Batshit Crazy means wildly flailing about.

This makes sense. Though, I’m almost certain Hunter S. Thompson uses both ‘batshit’ and ‘batshit crazy’ in Fear and Loathing on the Capaign Trail '72. He may well have been ahead of the trend though, given his writing style.

And he was discharged from the Army in '58, which I suppose would explain his fondness for the word in the first place…

I don’t care what the “real” answer it, you win.

One blog I read theorizes it’s a mashup of “going apeshit” meaning acting like an upset simian who flings his feces at zoo goers and “going batty” as in having bats in ones belfry.

At least 58. Keenan Wynn’s character in Dr Strangeglove is named Colonel Batguano. It seems that the expression must have been common by 1964 in order for it to be a joke in the movie.

Only slightly related to OP…but something I always got a kick out of.

There is a town in MT named Belfry (at least there was when I was growing up)

Guess what their mascot name for the school was?

:slight_smile:

I was gonna mention Dr. Strangelove before Loach did. Great minds obviously think alike. :slight_smile:
Every film student who’s seen Dr. Strangelove knows that one of the major certifiable nuts in the film is Bat Guano, which is another name for bat shit. Put the two together and you’ve got proof that the term dates back to at least 1958. In fact, it could be this film that invented it! :smiley:

Three years ago?:dubious:

Dr. Strangelove appeared in 1964, although the book it was loosely based on Red Alert, appeared in 1958. I assume that Col. Guano was first introduced in the movie. Was such a character in the book?

I’m ahead of my time.

I always thought that batshit and bullshit were chosen because they are especially pungent. I don’t actually know from first hand experience but that’s what I’ve heard - I think. I never got the part about adding crazy to it though, but I like the explanation about it being a military expression.

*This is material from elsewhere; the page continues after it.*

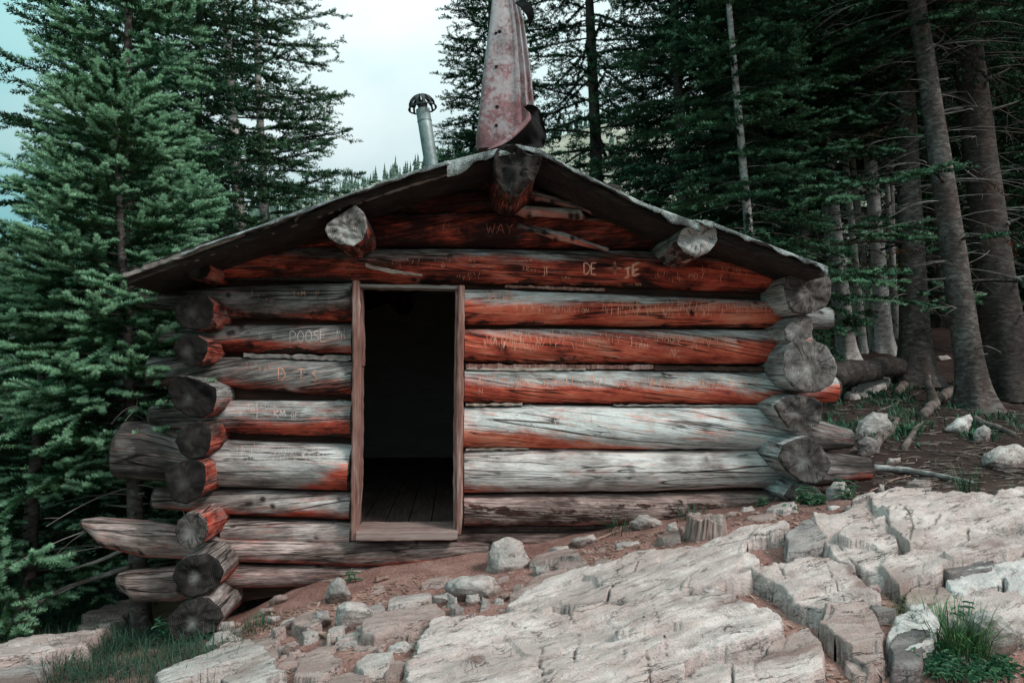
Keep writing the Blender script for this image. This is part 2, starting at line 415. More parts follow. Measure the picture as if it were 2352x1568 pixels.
# ------------------------------------------------------------------ far hills
def hill():
    az_px = [-6000,-2500,-900,-300,0,120,400,780,980,1400,1700,2352,3000,4500,8000]
    rid_y = [560,560,600,610,612,640,560,440,373,255,190,40,-60,100,500]
    az = np.arctan((np.array(az_px)-1039)/1570.0)+0.0
    tan_el = (860-np.array(rid_y, float))/1570*np.cos(az)
    A = np.linspace(R_(-100), R_(100), 360); D = np.linspace(0, 1, 34)
    tr = np.interp(A, az, tan_el)
    AA, DD = np.meshgrid(A, D)
    d0, d1 = 55., 330.
    dist = d0+(d1-d0)*DD
    zr = tr[None]*d1*.985+1.6
    x, y = CAM[0]+dist*np.sin(AA), CAM[1]+dist*np.cos(AA)
    base = -6+8*np.sin(AA)
    prof = DD**1.15
    z = base+(zr-base)*prof + 3.0*fbm(x*.02, y*.02, 0, 4)*np.sin(np.pi*np.clip(DD, 0, 1))
    return x, y, z, DD
hx, hy, hz, hd = hill()
def hill_mat():
    n = NT('dry_grass_and_scree'); o = n.obj()
    a = n.noise(n.scale(o, (.05, .05, .05)), 1, 6, .65); b = n.noise(n.scale(o, (.5, .5, .5)), 1, 4, .7)
    t = n.math('ADD', n.math('MULTIPLY', a, .6), n.math('MULTIPLY', b, .4))
    return n.color(n.ramp(t, [(.32, (.10, .13, .09)), (.46, (.26, .26, .2)), (.56, (.40, .36, .30)), (.7, (.5, .47, .43))]), .95, .05)
M['hill'] = hill_mat()
k, m = hx.shape
ii = (np.arange(k-1)[:, None]*m+np.arange(m-1)[None]).ravel()
oh = mesh('hillside', np.stack([hx, hy, hz], -1).reshape(-1, 3), np.stack([ii, ii+1, ii+m+1, ii+m], -1), M['hill'])
tag(oh, kind='structure')
def far_forest():
    rng = np.random.default_rng(5); V = []; T = []; n = 0
    def one(x, y, z, h, w):
        nonlocal n
        lv = 6; k = 7
        for q in range(lv):
            t0 = q/lv; zb = z+h*(t0*.92); zt = z+h*min(1, t0*.92+.3); r = w*(1-t0)**.9*rng.uniform(.75, 1.2)
            th = np.linspace(0, 2*np.pi, k, endpoint=False)+rng.random()*6
            rr = r*rng.uniform(.55, 1.25, k)
            ring = np.stack([x+rr*np.cos(th), y+rr*np.sin(th), np.full(k, zb)+rng.uniform(-.1, .1, k)*h*.3], -1)
            V.append(np.vstack([ring, [x, y, zt]]))
            T.extend([[n+j, n+(j+1) % k, n+k] for j in range(k)]); n += k+1
    H, W = hx.shape
    for _ in range(2600):
        i = rng.uniform(5, H-1.01); j = rng.uniform(0, W-1.01)
        px = 1039+1570*math.tan(np.clip(R_(-100)+j*R_(200)/359, -1.4, 1.4))
        near_ridge = i > H-7
        if px > 700 and px < 1100: keep = .9 if near_ridge else .45
        elif px <= 700: keep = 1.0
        else: keep = .22
        if rng.random() > keep: continue
        a, b = int(i), int(j); fi, fj = i-a, j-b
        g = lambda q: (q[a, b]*(1-fi)+q[a+1, b]*fi)*(1-fj)+(q[a, b+1]*(1-fi)+q[a+1, b+1]*fi)*fj
        h = rng.uniform(5, 10) if px > 700 else rng.uniform(11, 18)
        one(g(hx), g(hy), g(hz)-.4, h, h*rng.uniform(.13, .2))
    W2 = W
    for _ in range(170):      # the line of trees standing on the ridge
        j = rng.uniform(150, 215); a = H-1; b = int(j); fj = j-b
        x, y, z = [q[a, b]*(1-fj)+q[a, b+1]*fj for q in (hx, hy, hz)]
        h = rng.choice([5, 6, 7, 9, 11.])
        one(x, y, z-.5, h, h*rng.uniform(.12, .2))
    o = mesh('distant_forest', np.vstack(V), np.array(T), simple('distant_conifers', (.05, .085, .07), (.13, .19, .15), .7, .9, 0), smooth=False)  # tree colour paled to stand in for distance haze
    tag(o, 'haze-paled green conifers scattered over the far hillside and along its ridge', 'forest', kind='stuff')
far_forest()
# ------------------------------------------------------------------ log cabin
CAB = empty('log_cabin', (0, 0, .4), 'low weathered log cabin with an open dark doorway and red stained logs under sagging eaves', 'cabin')
class Log:
    """a round log through stations (centre point, radius); u runs along it, theta 0 is up and pi/2 the near side"""
    def __init__(s, pts, rad, seed, ez=1.0, amp=.05, knots=9, red=None, redamt=1.0, tone=.5, bark=None, barkamt=.58,
                 shear=(0, 0), twist=0.0, etone=.5, pith=.4, flat=0.0, endr=.02, dust=0.0, prof=None, redbase=0.0, n=44, step=.022):
        s.pts = np.asarray(pts, float); s.rad = np.asarray(rad, float)
        d = s.pts[-1]-s.pts[0]; s.L = np.linalg.norm(d); s.d = d/s.L
        up = np.array([0, 0, 1.0]); s.up = up-(up@s.d)*s.d; s.up /= np.linalg.norm(s.up); s.fr = np.cross(s.d, s.up)
        s.us = (s.pts-s.pts[0])@s.d
        s.seed = seed; s.rng = np.random.default_rng(seed); s.ez, s.amp, s.flat = ez, amp, flat
        s.kn = [(s.rng.uniform(0, s.L), s.rng.uniform(0, 2*np.pi), s.rng.uniform(.006, .014), s.rng.uniform(.02, .035)) for _ in range(knots)]
        s.red, s.redamt, s.tone, s.bark, s.barkamt = red, redamt, tone, bark, barkamt
        s.dust = dust; s.prof = prof; s.redbase = redbase; s.shear, s.twist, s.etone, s.pith, s.endr, s.n, s.step = shear, twist, etone, pith, endr, n, step
    def cen(s, u):
        return np.stack([np.interp(u, s.us, s.pts[:, k]) for k in range(3)], -1)
    def r(s, u, th):
        r0 = np.interp(u, s.us, s.rad)
        c, q = np.cos(th), np.sin(th)
        rr = r0*(1+s.amp*fbm(u*1.7, c*1.1+s.seed, q*1.1, 3)+.35*s.amp*fbm(u*9, c*3, q*3+s.seed, 2))
        if s.flat:
            a = th*8/(2*np.pi)+s.seed*.37; a = (a-np.floor(a)-.5)*(2*np.pi/8)
            rr = rr*(1-s.flat+s.flat/np.cos(a)*.93)
        if s.prof is not None:
            w_ = sstep(.7, .12, u); rr = rr*(1-w_)+w_*r0*np.interp(th % (2*np.pi), s.prof[0], s.prof[1])*(1+.02*fbm(c*5, q*5+s.seed, u*6, 2))
        for uk, tk, a, w in s.kn:
            dt = (th-tk+np.pi) % (2*np.pi)-np.pi
            rr = rr+a*np.exp(-((u-uk)**2+(dt*r0)**2)/w**2)
        return rr
    def pos(s, u, th, off=0.0):
        r = s.r(u, th)+off
        sh = np.zeros_like(u)
        q = r*np.cos(th)
        t = u/s.L
        sh = s.shear[0]*q*np.clip(1-t*5, 0, 1)+s.shear[1]*q*np.clip(1-(1-t)*5, 0, 1)
        return s.cen(u)+(r*np.cos(th)*s.ez)[..., None]*s.up+(r*np.sin(th))[..., None]*s.fr+sh[..., None]*s.d
    def on(s, px, py, off=.003):
        """point of the log's near surface seen at px,py"""
        px, py = np.asarray(px, float), np.asarray(py, float)
        d = _f+_r*((px-1176.0)/FPX)[:, None]+_u*((784.0-py)/FPX)[:, None]
        Y = np.full(len(px), s.pts[:, 1].mean()-s.rad.mean()*.8)
        for _ in range(3):
            p = CAM+d*((Y-CAM[1])/d[:, 1])[:, None]; u = np.clip((p-s.pts[0])@s.d, 0, s.L); c = s.cen(u)
            r0 = np.interp(u, s.us, s.rad)*s.ez
            th = np.arccos(np.clip(((p-c)@s.up)/r0, -.97, .97))
            q = s.pos(u, th, off); Y = q[:, 1]
        return q
    def build(s, parent, name='wall_log', label=None):
        nu = max(6, int(s.L/s.step)); u = np.linspace(0, s.L, nu)
        th = np.linspace(0, 2*np.pi, s.n, endpoint=False)
        U, T = np.meshgrid(u, th, indexing='ij')
        V = s.pos(U, T).reshape(-1, 3)
        sN = np.cos(T); t = U/s.L
        def lev(spec, w):
            if spec is None: return np.zeros_like(U)
            if not hasattr(spec, '__len__'): spec = [(0, spec), (1, spec)]
            thr = np.interp(t, [a for a, _ in spec], [b for _, b in spec])
            return sstep(thr+w, thr-w, sN+.25*vnoise(U*3, T, s.seed))
        red = lev(s.red, .55)*s.redamt+s.redbase; bark = lev(s.bark, .22)*s.barkamt
        wuv = np.stack([U, (T % (2*np.pi))*s.rad.mean()+s.twist*U, np.full_like(U, s.seed*3.17)], -1).reshape(-1, 3)
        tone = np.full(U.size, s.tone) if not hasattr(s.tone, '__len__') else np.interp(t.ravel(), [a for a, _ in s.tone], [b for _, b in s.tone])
        for uk, tk, a, w in s.kn:
            dt = (T-tk+np.pi) % (2*np.pi)-np.pi
            kk = np.exp(-((U-uk)**2+(dt*s.rad.mean())**2)/(w*.42)**2)
            tone = tone-.6*kk.ravel()
        n = s.n; i = np.arange(nu-1)[:, None]*n; j = np.arange(n)[None]; j2 = (j+1) % n
        Q = np.stack([i+j, i+j2, i+n+j2, i+n+j], -1).reshape(-1, 4)
        mi = [np.zeros(len(Q), int)]
        Vs = [V]; F = [Q]; base = len(V); E = [np.zeros((len(V), 3))]; W = [wuv]; tn = [tone]; rd = [red.ravel()]; bk = [bark.ravel()]
        for e, uu, dirn in ((0, 0.0, -1), (1, s.L, 1)):
            rr = np.array([1.0, .96, .88, .78, .67, .56, .45, .34, .22, .1]); K = len(rr)
            edge = s.pos(np.full(n, uu), th); c = edge.mean(0)
            ring = []; ep = []
            for q, f in enumerate(rr):
                p = c+(edge-c)*f
                rl = (edge-c)*f; dp = s.endr*.4*fbm(rl@s.fr*14, rl@s.up*14, s.seed+e, 4)
                if q == 0: dp = dp*0
                bul = (.012 if q else 0)
                p = p+dirn*(dp+bul)[:, None]*s.d if np.ndim(dp+bul) else p
                ring.append(p); rel = (edge-c)*f
                ep.append(np.stack([rel@s.fr, rel@s.up, np.full(n, s.seed*1.0+e)], -1))
            ring.append((c+dirn*(.012+s.endr*.4*float(fbm(0., 0., s.seed+e, 4)))*s.d)[None]); ep.append(np.array([[0, 0, s.seed*1.0+e]]))
            vv = np.vstack(ring); Vs.append(vv); E.append(np.vstack(ep)); m = len(vv)
            W.append(np.zeros((m, 3))); tn.append(np.full(m, s.etone)); rd.append(np.zeros(m)); bk.append(np.zeros(m))
            jj = np.arange(n); jn = (jj+1) % n
            for q in range(K-1):
                a = base+q*n; b = a+n
                qd = np.stack([a+jj, b+jj, b+jn, a+jn], -1); F.append(qd if e == 0 else qd[:, ::-1]); mi.append(np.ones(n, int))
            a = base+(K-1)*n; tr = np.stack([a+jj, np.full(n, base+K*n), a+jn], -1)
            F.append(tr if e == 0 else tr[:, ::-1]); mi.append(np.ones(n, int))
            base += m
        s.o = mesh(name, np.vstack(Vs), F, [M['log'], M['end']], parent,
                   {'wuv': np.vstack(W), 'endp': np.vstack(E), 'tone': np.concatenate(tn), 'redness': np.concatenate(rd),
                    'bark': np.concatenate(bk), 'pith': np.full(base, s.pith), 'dust': np.full(base, s.dust)}, np.concatenate(mi))
        if label: s.o['label'] = label
        return s
def wlog(st, Y=0.0, fat=.985, **k):
    """front wall log through pixel stations (px, top, bottom)"""
    pts = []; rad = []
    for px, t, b in st:
        a, c = P(px, t, Y-.06), P(px, b, Y-.06); q = (a+c)/2; q[1] = Y; pts.append(q); rad.append((a[2]-c[2])/2*fat)
    return Log(pts, rad, **k)
def elog(cx, cy, rx, ry, y0, y1=4.4, outline=None, **k):
    """log running away from the camera; an outline (pixels) gives its near end the traced, hewn shape"""
    if outline is not None:
        o = np.array(outline, float); x0, x1, t0, t1 = o[:, 0].min(), o[:, 0].max(), o[:, 1].min(), o[:, 1].max()
        cx, cy, rx = (x0+x1)/2, (t0+t1)/2, (x1-x0+t1-t0)/4; ry = rx
        th = np.linspace(0, 2*np.pi, 181); pr = []
        for t in th:
            d = np.array([math.sin(t), -math.cos(t)]); best = 0
            for i in range(len(o)):
                p, q = o[i]-[cx, cy], o[(i+1) % len(o)]-[cx, cy]; e = q-p; den = d[0]*e[1]-d[1]*e[0]
                if abs(den) < 1e-9: continue
                s_ = (p[0]*e[1]-p[1]*e[0])/den; v = (p[0]*d[1]-p[1]*d[0])/den
                if s_ > 0 and -1e-6 <= v <= 1+1e-6: best = max(best, s_)
            pr.append(best/rx)
        k['prof'] = (th, np.array(pr)); k.setdefault('n', 72)
    a = P(cx, cy, y0); r = abs(P(cx+rx, cy, y0)[0]-P(cx-rx, cy, y0)[0])/2
    b = a.copy(); b[1] = y1
    return Log([a, b], [r, r*.96], ez=ry/rx, **k)
def zp(ox, oy, s_, *p): return [(ox+a*s_, oy+b*s_) for a, b in p]
L = {}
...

Actually, his last name is “Guano” and his nickname is “Bat.” Sellers’ great delivery of the line “Colonel [pause] Bat Guano, if that really is your name–” makes the movie.

Good question. I always thought it was connected to rabies, which is associated with bats and craziness.

batty
1580s, “pertaining to bats,” from bat (n.2). Slang sense “nuts, crazy” is attested from 1903, from the expression (to have) bats in (one’s) belfry , also meaning “not right in the head” (1901).

Dictionary.com, “batty,” in Online Etymology Dictionary. Source location: Douglas Harper, Historian. Batty Definition & Meaning | Dictionary.com. Available: http://dictionary.reference.com. Accessed: December 05, 2010.

I hypothesize that the word “Batshit” is emblematic of the general coarsening of American speech that occurred during and subsequent to World War II. To my ears, there’s something vaguely effete about “batty”, a connotation that “Batshit” lacks. I suspect that a civilian during the 1940s would not have perceived these 2 words in that way. These developments occurred in parallel to more general trends towards informality, starting near the dawn of the 20th century.